• **Instructions to follow**:
Please quote the material exactly, every line of it.

• **Dataset excerpt**:
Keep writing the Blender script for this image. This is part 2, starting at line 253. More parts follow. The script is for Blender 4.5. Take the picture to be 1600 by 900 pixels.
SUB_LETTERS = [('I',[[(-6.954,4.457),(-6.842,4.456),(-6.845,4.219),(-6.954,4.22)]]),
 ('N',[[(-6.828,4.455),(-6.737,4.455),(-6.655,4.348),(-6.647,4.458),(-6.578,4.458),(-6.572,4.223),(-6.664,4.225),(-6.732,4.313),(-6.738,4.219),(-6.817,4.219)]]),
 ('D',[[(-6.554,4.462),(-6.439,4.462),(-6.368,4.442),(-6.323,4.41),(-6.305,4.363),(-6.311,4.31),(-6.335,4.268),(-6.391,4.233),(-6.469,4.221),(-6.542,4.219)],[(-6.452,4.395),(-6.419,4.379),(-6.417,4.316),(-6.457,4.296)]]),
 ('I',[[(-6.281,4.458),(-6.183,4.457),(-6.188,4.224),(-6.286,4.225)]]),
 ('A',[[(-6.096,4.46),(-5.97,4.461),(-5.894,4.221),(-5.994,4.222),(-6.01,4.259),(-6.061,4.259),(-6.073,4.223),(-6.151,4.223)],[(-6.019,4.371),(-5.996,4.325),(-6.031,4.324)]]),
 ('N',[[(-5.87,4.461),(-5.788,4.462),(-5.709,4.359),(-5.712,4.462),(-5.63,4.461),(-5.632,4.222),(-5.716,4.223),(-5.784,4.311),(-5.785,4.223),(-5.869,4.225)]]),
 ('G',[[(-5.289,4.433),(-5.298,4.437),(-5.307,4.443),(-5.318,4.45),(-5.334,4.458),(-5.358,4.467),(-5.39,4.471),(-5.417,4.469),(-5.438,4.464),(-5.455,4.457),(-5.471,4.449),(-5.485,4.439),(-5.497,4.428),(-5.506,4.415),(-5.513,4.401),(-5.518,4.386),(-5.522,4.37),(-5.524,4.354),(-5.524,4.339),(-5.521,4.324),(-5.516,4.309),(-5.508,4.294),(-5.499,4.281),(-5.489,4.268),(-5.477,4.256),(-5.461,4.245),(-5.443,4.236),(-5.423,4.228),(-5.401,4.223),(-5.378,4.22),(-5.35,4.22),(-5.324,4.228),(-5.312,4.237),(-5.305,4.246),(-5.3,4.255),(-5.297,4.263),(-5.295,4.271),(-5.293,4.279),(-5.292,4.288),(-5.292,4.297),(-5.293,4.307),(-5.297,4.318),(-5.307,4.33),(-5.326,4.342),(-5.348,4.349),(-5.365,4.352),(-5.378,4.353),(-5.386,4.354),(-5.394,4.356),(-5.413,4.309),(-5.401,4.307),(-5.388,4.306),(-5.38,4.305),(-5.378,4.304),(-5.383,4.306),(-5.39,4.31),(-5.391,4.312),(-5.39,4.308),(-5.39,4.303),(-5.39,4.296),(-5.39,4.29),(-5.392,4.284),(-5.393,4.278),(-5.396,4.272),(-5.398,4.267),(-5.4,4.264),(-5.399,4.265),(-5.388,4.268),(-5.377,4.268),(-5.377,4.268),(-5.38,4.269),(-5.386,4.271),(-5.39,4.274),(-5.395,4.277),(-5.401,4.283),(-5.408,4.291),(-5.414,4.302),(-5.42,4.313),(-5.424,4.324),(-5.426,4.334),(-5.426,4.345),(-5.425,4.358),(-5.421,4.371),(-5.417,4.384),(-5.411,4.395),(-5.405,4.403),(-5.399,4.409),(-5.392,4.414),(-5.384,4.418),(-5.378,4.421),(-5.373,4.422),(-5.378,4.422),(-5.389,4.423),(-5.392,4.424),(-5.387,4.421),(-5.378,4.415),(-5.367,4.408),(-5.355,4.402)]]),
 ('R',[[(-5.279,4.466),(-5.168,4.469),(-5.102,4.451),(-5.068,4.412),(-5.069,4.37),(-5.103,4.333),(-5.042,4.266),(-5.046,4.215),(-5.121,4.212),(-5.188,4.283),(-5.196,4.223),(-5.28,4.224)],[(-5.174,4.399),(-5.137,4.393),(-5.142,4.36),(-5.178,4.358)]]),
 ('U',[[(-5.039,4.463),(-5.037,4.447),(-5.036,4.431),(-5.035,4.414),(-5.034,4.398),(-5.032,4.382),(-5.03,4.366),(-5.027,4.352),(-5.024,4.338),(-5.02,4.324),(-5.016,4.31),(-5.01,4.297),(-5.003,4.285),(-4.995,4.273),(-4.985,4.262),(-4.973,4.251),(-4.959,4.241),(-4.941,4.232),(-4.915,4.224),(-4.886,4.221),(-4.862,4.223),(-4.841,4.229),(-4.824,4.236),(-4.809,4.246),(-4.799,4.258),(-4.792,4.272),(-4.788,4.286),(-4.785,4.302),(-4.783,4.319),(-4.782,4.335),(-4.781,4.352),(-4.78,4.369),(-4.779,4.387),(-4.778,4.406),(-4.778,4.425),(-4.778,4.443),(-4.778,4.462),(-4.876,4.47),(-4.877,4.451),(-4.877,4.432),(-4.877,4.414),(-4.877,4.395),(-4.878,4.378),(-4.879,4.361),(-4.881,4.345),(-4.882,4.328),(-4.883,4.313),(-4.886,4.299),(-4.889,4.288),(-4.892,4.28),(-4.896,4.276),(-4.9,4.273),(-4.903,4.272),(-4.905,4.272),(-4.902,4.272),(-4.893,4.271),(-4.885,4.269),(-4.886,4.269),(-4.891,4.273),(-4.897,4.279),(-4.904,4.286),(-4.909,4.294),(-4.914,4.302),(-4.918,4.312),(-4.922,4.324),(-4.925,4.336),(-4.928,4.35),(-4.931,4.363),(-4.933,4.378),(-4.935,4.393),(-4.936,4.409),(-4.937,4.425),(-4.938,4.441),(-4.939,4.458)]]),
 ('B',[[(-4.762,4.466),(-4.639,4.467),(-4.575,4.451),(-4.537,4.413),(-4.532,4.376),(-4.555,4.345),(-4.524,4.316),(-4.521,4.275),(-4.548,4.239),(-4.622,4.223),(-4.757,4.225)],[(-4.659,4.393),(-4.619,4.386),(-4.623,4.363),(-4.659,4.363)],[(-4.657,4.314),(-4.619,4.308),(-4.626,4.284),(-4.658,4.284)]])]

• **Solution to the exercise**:
Keep writing the Blender script for this image. This is part 2, starting at line 253. More parts follow. The script is for Blender 4.5. Take the picture to be 1600 by 900 pixels.
SUB_LETTERS = [('I',[[(-6.954,4.457),(-6.842,4.456),(-6.845,4.219),(-6.954,4.22)]]),
 ('N',[[(-6.828,4.455),(-6.737,4.455),(-6.655,4.348),(-6.647,4.458),(-6.578,4.458),(-6.572,4.223),(-6.664,4.225),(-6.732,4.313),(-6.738,4.219),(-6.817,4.219)]]),
 ('D',[[(-6.554,4.462),(-6.439,4.462),(-6.368,4.442),(-6.323,4.41),(-6.305,4.363),(-6.311,4.31),(-6.335,4.268),(-6.391,4.233),(-6.469,4.221),(-6.542,4.219)],[(-6.452,4.395),(-6.419,4.379),(-6.417,4.316),(-6.457,4.296)]]),
 ('I',[[(-6.281,4.458),(-6.183,4.457),(-6.188,4.224),(-6.286,4.225)]]),
 ('A',[[(-6.096,4.46),(-5.97,4.461),(-5.894,4.221),(-5.994,4.222),(-6.01,4.259),(-6.061,4.259),(-6.073,4.223),(-6.151,4.223)],[(-6.019,4.371),(-5.996,4.325),(-6.031,4.324)]]),
 ('N',[[(-5.87,4.461),(-5.788,4.462),(-5.709,4.359),(-5.712,4.462),(-5.63,4.461),(-5.632,4.222),(-5.716,4.223),(-5.784,4.311),(-5.785,4.223),(-5.869,4.225)]]),
 ('G',[[(-5.289,4.433),(-5.298,4.437),(-5.307,4.443),(-5.318,4.45),(-5.334,4.458),(-5.358,4.467),(-5.39,4.471),(-5.417,4.469),(-5.438,4.464),(-5.455,4.457),(-5.471,4.449),(-5.485,4.439),(-5.497,4.428),(-5.506,4.415),(-5.513,4.401),(-5.518,4.386),(-5.522,4.37),(-5.524,4.354),(-5.524,4.339),(-5.521,4.324),(-5.516,4.309),(-5.508,4.294),(-5.499,4.281),(-5.489,4.268),(-5.477,4.256),(-5.461,4.245),(-5.443,4.236),(-5.423,4.228),(-5.401,4.223),(-5.378,4.22),(-5.35,4.22),(-5.324,4.228),(-5.312,4.237),(-5.305,4.246),(-5.3,4.255),(-5.297,4.263),(-5.295,4.271),(-5.293,4.279),(-5.292,4.288),(-5.292,4.297),(-5.293,4.307),(-5.297,4.318),(-5.307,4.33),(-5.326,4.342),(-5.348,4.349),(-5.365,4.352),(-5.378,4.353),(-5.386,4.354),(-5.394,4.356),(-5.413,4.309),(-5.401,4.307),(-5.388,4.306),(-5.38,4.305),(-5.378,4.304),(-5.383,4.306),(-5.39,4.31),(-5.391,4.312),(-5.39,4.308),(-5.39,4.303),(-5.39,4.296),(-5.39,4.29),(-5.392,4.284),(-5.393,4.278),(-5.396,4.272),(-5.398,4.267),(-5.4,4.264),(-5.399,4.265),(-5.388,4.268),(-5.377,4.268),(-5.377,4.268),(-5.38,4.269),(-5.386,4.271),(-5.39,4.274),(-5.395,4.277),(-5.401,4.283),(-5.408,4.291),(-5.414,4.302),(-5.42,4.313),(-5.424,4.324),(-5.426,4.334),(-5.426,4.345),(-5.425,4.358),(-5.421,4.371),(-5.417,4.384),(-5.411,4.395),(-5.405,4.403),(-5.399,4.409),(-5.392,4.414),(-5.384,4.418),(-5.378,4.421),(-5.373,4.422),(-5.378,4.422),(-5.389,4.423),(-5.392,4.424),(-5.387,4.421),(-5.378,4.415),(-5.367,4.408),(-5.355,4.402)]]),
 ('R',[[(-5.279,4.466),(-5.168,4.469),(-5.102,4.451),(-5.068,4.412),(-5.069,4.37),(-5.103,4.333),(-5.042,4.266),(-5.046,4.215),(-5.121,4.212),(-5.188,4.283),(-5.196,4.223),(-5.28,4.224)],[(-5.174,4.399),(-5.137,4.393),(-5.142,4.36),(-5.178,4.358)]]),
 ('U',[[(-5.039,4.463),(-5.037,4.447),(-5.036,4.431),(-5.035,4.414),(-5.034,4.398),(-5.032,4.382),(-5.03,4.366),(-5.027,4.352),(-5.024,4.338),(-5.02,4.324),(-5.016,4.31),(-5.01,4.297),(-5.003,4.285),(-4.995,4.273),(-4.985,4.262),(-4.973,4.251),(-4.959,4.241),(-4.941,4.232),(-4.915,4.224),(-4.886,4.221),(-4.862,4.223),(-4.841,4.229),(-4.824,4.236),(-4.809,4.246),(-4.799,4.258),(-4.792,4.272),(-4.788,4.286),(-4.785,4.302),(-4.783,4.319),(-4.782,4.335),(-4.781,4.352),(-4.78,4.369),(-4.779,4.387),(-4.778,4.406),(-4.778,4.425),(-4.778,4.443),(-4.778,4.462),(-4.876,4.47),(-4.877,4.451),(-4.877,4.432),(-4.877,4.414),(-4.877,4.395),(-4.878,4.378),(-4.879,4.361),(-4.881,4.345),(-4.882,4.328),(-4.883,4.313),(-4.886,4.299),(-4.889,4.288),(-4.892,4.28),(-4.896,4.276),(-4.9,4.273),(-4.903,4.272),(-4.905,4.272),(-4.902,4.272),(-4.893,4.271),(-4.885,4.269),(-4.886,4.269),(-4.891,4.273),(-4.897,4.279),(-4.904,4.286),(-4.909,4.294),(-4.914,4.302),(-4.918,4.312),(-4.922,4.324),(-4.925,4.336),(-4.928,4.35),(-4.931,4.363),(-4.933,4.378),(-4.935,4.393),(-4.936,4.409),(-4.937,4.425),(-4.938,4.441),(-4.939,4.458)]]),
 ('B',[[(-4.762,4.466),(-4.639,4.467),(-4.575,4.451),(-4.537,4.413),(-4.532,4.376),(-4.555,4.345),(-4.524,4.316),(-4.521,4.275),(-4.548,4.239),(-4.622,4.223),(-4.757,4.225)],[(-4.659,4.393),(-4.619,4.386),(-4.623,4.363),(-4.659,4.363)],[(-4.657,4.314),(-4.619,4.308),(-4.626,4.284),(-4.658,4.284)]])]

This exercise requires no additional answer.